>> Begin DATA SHOWN

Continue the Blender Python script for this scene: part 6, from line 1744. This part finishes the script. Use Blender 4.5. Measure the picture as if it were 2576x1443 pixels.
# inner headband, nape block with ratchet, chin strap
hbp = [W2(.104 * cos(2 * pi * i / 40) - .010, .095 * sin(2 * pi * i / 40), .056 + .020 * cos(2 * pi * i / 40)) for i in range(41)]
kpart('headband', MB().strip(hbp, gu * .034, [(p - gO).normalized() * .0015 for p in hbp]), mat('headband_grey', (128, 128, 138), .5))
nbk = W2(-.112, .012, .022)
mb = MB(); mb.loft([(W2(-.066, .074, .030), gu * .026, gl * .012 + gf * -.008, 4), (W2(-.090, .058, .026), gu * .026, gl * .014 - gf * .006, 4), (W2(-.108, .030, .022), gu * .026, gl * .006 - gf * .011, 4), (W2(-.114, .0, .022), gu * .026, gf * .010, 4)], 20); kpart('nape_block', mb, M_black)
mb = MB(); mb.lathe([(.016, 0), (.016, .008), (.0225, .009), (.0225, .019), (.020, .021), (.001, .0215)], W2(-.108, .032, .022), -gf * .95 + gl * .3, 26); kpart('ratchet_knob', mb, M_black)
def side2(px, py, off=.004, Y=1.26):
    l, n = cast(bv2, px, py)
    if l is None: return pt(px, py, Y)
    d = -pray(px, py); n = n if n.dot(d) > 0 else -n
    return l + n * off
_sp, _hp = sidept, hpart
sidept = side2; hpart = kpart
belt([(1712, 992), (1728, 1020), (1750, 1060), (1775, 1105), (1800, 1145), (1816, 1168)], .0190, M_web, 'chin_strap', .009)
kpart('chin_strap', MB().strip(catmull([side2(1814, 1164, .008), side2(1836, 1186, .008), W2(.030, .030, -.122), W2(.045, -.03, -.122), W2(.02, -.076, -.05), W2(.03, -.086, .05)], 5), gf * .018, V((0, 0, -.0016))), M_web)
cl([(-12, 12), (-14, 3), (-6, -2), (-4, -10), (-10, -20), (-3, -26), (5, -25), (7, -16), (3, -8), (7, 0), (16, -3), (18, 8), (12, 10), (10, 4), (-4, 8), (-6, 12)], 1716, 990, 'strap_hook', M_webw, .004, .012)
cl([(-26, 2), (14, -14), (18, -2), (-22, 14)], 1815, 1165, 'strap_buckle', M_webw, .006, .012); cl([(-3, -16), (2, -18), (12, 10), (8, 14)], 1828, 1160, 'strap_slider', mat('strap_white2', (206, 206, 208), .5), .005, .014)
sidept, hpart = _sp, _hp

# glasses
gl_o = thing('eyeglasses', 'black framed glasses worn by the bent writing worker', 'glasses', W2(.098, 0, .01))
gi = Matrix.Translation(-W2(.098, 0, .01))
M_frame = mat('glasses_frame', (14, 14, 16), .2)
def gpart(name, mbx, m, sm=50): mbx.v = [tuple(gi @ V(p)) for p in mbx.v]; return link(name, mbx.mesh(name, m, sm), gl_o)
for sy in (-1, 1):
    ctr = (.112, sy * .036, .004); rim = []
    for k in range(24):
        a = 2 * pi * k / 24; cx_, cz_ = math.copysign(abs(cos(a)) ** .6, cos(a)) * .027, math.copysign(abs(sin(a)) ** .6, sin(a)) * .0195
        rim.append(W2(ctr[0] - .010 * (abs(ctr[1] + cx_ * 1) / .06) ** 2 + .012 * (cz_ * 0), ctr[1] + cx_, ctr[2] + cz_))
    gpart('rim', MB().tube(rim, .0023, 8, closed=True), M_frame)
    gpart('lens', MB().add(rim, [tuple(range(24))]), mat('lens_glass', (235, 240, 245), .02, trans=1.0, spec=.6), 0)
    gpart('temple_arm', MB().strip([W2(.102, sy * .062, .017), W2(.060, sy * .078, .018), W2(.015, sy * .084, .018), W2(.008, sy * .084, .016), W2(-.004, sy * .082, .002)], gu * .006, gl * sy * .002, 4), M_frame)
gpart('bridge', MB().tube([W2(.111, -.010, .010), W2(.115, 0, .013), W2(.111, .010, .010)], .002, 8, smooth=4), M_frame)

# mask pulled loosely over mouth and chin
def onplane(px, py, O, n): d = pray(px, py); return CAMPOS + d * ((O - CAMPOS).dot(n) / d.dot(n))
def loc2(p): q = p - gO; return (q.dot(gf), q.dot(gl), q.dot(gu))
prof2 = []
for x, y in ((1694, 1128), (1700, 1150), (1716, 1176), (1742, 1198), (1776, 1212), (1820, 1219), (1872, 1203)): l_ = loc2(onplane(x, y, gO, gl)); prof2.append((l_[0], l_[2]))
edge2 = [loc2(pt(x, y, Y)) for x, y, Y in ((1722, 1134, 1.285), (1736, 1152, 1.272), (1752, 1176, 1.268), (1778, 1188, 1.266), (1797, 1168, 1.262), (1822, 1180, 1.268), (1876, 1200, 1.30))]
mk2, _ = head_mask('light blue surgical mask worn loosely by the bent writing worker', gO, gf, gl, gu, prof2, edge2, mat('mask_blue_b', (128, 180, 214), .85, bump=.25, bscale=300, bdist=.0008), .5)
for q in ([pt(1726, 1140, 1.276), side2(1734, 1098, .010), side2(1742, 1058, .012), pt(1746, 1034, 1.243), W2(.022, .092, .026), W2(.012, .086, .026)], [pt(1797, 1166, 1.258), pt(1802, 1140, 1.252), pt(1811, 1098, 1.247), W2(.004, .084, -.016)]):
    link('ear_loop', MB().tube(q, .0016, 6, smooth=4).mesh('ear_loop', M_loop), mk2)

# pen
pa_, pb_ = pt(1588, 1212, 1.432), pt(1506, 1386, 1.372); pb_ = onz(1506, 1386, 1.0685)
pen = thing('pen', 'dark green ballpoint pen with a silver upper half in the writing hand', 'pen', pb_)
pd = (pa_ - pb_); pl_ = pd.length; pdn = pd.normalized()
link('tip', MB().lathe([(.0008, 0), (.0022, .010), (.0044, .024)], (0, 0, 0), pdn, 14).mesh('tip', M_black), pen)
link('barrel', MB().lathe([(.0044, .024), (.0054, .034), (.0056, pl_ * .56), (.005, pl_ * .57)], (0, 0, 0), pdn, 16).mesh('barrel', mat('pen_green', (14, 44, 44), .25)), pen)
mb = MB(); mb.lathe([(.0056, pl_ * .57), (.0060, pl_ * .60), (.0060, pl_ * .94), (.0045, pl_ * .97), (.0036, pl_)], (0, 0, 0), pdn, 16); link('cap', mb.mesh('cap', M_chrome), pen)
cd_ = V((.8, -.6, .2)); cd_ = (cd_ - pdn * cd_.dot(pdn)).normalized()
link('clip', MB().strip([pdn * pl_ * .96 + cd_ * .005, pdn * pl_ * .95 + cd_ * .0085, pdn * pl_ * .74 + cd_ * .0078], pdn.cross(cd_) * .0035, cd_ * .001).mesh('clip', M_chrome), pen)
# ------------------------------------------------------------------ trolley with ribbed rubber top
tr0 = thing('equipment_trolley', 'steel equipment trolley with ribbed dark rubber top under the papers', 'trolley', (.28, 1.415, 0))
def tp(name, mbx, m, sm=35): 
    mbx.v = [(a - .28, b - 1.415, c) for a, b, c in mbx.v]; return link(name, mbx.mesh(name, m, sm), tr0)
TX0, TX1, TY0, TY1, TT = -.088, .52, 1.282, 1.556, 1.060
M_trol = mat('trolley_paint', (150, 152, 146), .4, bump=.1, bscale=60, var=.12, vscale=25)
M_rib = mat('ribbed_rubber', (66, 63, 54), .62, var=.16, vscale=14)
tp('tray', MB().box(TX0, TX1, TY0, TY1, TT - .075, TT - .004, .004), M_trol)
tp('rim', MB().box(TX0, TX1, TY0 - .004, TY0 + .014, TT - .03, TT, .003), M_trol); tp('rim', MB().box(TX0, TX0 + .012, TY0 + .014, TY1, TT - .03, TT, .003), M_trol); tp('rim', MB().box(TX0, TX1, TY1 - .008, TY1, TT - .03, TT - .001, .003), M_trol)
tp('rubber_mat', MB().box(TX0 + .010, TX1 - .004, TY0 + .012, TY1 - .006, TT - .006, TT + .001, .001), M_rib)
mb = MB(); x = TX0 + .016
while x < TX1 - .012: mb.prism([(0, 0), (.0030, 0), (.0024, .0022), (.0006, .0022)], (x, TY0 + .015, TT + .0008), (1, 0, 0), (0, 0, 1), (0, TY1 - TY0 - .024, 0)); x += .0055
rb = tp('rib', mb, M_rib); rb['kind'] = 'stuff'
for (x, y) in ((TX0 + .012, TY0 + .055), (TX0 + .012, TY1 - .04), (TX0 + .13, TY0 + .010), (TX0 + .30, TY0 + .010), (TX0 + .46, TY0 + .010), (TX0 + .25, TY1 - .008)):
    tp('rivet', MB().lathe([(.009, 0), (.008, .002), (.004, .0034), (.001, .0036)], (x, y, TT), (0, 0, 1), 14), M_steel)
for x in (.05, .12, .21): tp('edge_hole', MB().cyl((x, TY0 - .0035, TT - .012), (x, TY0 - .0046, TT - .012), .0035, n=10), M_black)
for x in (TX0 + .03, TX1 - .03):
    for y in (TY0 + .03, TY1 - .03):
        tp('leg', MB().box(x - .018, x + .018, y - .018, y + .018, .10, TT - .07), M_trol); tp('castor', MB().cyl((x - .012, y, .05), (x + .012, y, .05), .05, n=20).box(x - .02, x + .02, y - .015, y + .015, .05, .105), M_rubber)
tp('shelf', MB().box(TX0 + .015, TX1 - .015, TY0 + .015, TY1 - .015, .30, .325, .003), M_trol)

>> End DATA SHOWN

Starting at the first line of the listing, retype every line up to and including the one with "sidept, hpart = _sp, _hp".

▶ [RESPONSE TO THIS TASK]:
Continue the Blender Python script for this scene: part 6, from line 1744. This part finishes the script. Use Blender 4.5. Measure the picture as if it were 2576x1443 pixels.
# inner headband, nape block with ratchet, chin strap
hbp = [W2(.104 * cos(2 * pi * i / 40) - .010, .095 * sin(2 * pi * i / 40), .056 + .020 * cos(2 * pi * i / 40)) for i in range(41)]
kpart('headband', MB().strip(hbp, gu * .034, [(p - gO).normalized() * .0015 for p in hbp]), mat('headband_grey', (128, 128, 138), .5))
nbk = W2(-.112, .012, .022)
mb = MB(); mb.loft([(W2(-.066, .074, .030), gu * .026, gl * .012 + gf * -.008, 4), (W2(-.090, .058, .026), gu * .026, gl * .014 - gf * .006, 4), (W2(-.108, .030, .022), gu * .026, gl * .006 - gf * .011, 4), (W2(-.114, .0, .022), gu * .026, gf * .010, 4)], 20); kpart('nape_block', mb, M_black)
mb = MB(); mb.lathe([(.016, 0), (.016, .008), (.0225, .009), (.0225, .019), (.020, .021), (.001, .0215)], W2(-.108, .032, .022), -gf * .95 + gl * .3, 26); kpart('ratchet_knob', mb, M_black)
def side2(px, py, off=.004, Y=1.26):
    l, n = cast(bv2, px, py)
    if l is None: return pt(px, py, Y)
    d = -pray(px, py); n = n if n.dot(d) > 0 else -n
    return l + n * off
_sp, _hp = sidept, hpart
sidept = side2; hpart = kpart
belt([(1712, 992), (1728, 1020), (1750, 1060), (1775, 1105), (1800, 1145), (1816, 1168)], .0190, M_web, 'chin_strap', .009)
kpart('chin_strap', MB().strip(catmull([side2(1814, 1164, .008), side2(1836, 1186, .008), W2(.030, .030, -.122), W2(.045, -.03, -.122), W2(.02, -.076, -.05), W2(.03, -.086, .05)], 5), gf * .018, V((0, 0, -.0016))), M_web)
cl([(-12, 12), (-14, 3), (-6, -2), (-4, -10), (-10, -20), (-3, -26), (5, -25), (7, -16), (3, -8), (7, 0), (16, -3), (18, 8), (12, 10), (10, 4), (-4, 8), (-6, 12)], 1716, 990, 'strap_hook', M_webw, .004, .012)
cl([(-26, 2), (14, -14), (18, -2), (-22, 14)], 1815, 1165, 'strap_buckle', M_webw, .006, .012); cl([(-3, -16), (2, -18), (12, 10), (8, 14)], 1828, 1160, 'strap_slider', mat('strap_white2', (206, 206, 208), .5), .005, .014)
sidept, hpart = _sp, _hp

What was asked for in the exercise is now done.